Why didn’t Riley Cooper fess up to what he said prior to the releasing of the video? Why didn’t he acknowledge this before the video became public? And, is he apologizing for regretting what he said, or is he simply wishing that video never was recorded and released to the public?

When this became national news, Cooper found himself in a heap of hot water. The question immediately asked pertained to how the rest of his teammates (as well as other players in the league) would react to what Cooper said. This is why Cooper wished this video never became released. He should know the racial makeup by now of the NFL. This is a league that is around 70% African American. Only the NBA has a higher percentage of African American men playing it, out of the “Big 5” North American sports.

The NFL reacted swiftly with a statement of its own, saying that the league is about tolerance and embracing racial diversity. This immediately became a subject for fans to hit Commissioner Roger Goodell on, considering that he still seems OK with referring to an NFL team as the “Redskins”. Goodell, after all, makes money off “Redskins”, but makes no money off of “I’ll fight every (N-WORD) in here”.

Where Cooper was especially wrong was in his lack of recognizing his greater surroundings. No, not the crowd at the Kenny Chesney concert, but his lack of recognizing the city he plays for.

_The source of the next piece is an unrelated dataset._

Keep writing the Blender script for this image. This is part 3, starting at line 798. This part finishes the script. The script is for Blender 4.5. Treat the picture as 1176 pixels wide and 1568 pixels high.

Philadelphia boasts one of the largest African American populations of any city in the United States. It is the largest city in the country that is ran by a mayor who is black. The Philadelphia Eagles have a sizable percentage of its fanbase that is African American. This became as much of a public relations disaster for the Eagles as it is for himself or the league, which itself, has a huge percentage of its fanbase that is African American.

Theoretically, one had to think that if Cooper was on a football field, in pads, wearing a Philadelphia Eagles uniform, he may have turned into as much of a target by opposing defenses as Ryan Braun will seemingly be when he returns to Major League Baseball in 2014. Let’s not be surprised if Braun is immediately beaned in the leg, hip, side, or even the head on his first at-bat back.

What could’ve happened to Cooper wouldn’t be a week-by-week occasion. But, someone on an opposing team with a long memory would’ve seen Riley Cooper, thinking about what he said at that concert, and would be willing to get an unnecessary roughness flag as payback for what Cooper said.

Cooper even received mixed reactions from his own teammates. He did get praise from Eagles quarterback Michael Vick for coming forward and apologizing for what he said. Vick said he forgave him.

LeSean McCoy—not so much.

He confessed that he “can’t respect a guy like that”.

Similar to Cooper and other NFL players, Vick and Shady have experienced their own transgressions in their careers in the league. The most notable one involving Vick was when he was booked for running an underground dogfighting ring out of his home in Newport News, Virginia. That story received national headlines around 2007.

McCoy was once sued himself for assaulting a woman and kicking her off of a party bus. It’s possible that Vick is more sympathetic considering that his name has been dragged through the mud by the sporting press (like Cooper’s is now) moreso than McCoy’s ever was.

The Philadelphia Eagles have since “excused” Cooper from team activities and he’s said that he’ll be seeking counseling. But, again, would any of this be happening if the tape ever became public? Do other players, black or white, secretly harbor negative feelings about their teammates or players of another race and we just don’t know about it yet because they have yet to be recorded on tape?

One week defense that has been heard (and had to be expected the moment this story broke) is the idea that Riley Cooper’s usage of the n-word is no better than blacks themselves using the word and consistently listening to lyrics in hip-hop music that seemingly throw out the word every few words in their lyrics.

I’m a black person and I don’t use that word, but those that throw out this defense are stereotyping all African American football players as if the only thing they listen to is rap (or so-called “black” music). For all we know, a sizable percentage of NFL players may have…wait for it…wait for it…Kenny Chesney on their iPods or Pandora or Spotify playlists.

We do not know if Cooper is indeed a racist and that’s a conversation perhaps better not had. A suspension could have potentially served as a better deterrent for him. One thing is for sure—Cooper needs to be more mindful of his surroundings given the league he plays in, the teammates he plays with, and the racial makeup of the city he is representing.

Because in all of the aforementioned, there’s just as much (or perhaps more) black than there is white.